On Tue, Apr 28, 2009 at 08:57:50AM -0400, Paul W. Frields wrote:
On Tue, Apr 28, 2009 at 08:44:15AM -0400, Jon Stanley wrote:
> On Tue, Apr 28, 2009 at 8:29 AM, Paul W. Frields <stickster(a)gmail.com> wrote:
>
> > uniq-ing the IP addresses doing the downloading. That method has the
> > potential to cut out legitimate, repetitive downloads from inside a
> > firewall.

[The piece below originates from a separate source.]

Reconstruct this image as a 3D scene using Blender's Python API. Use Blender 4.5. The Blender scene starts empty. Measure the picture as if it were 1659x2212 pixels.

I'd feel better cutting those ticks out if they were
>
> I'm not sure if you can see this in our logs or not (you might have to
> have the individual mirrors logs :( ), but if the response code is a
> 206, that means it was a RANGE request - to download part of a file.
> It's not at all uncommon for a download manager to open 20-30
> connections to download the same file for the same user.,
>
> So I'd opt for the conservative approach of uniques as well.
To clarify, I'm already filtering these out on a 302 code. How would
that change your opinion, if at all?
Isn't 302 a (temp) relocation? Why would filtering out 302 also filter
out 206?
Maybe the cleanest solution is to count downloaded bytes and divide by
image size. That way you properly count ranged downloads.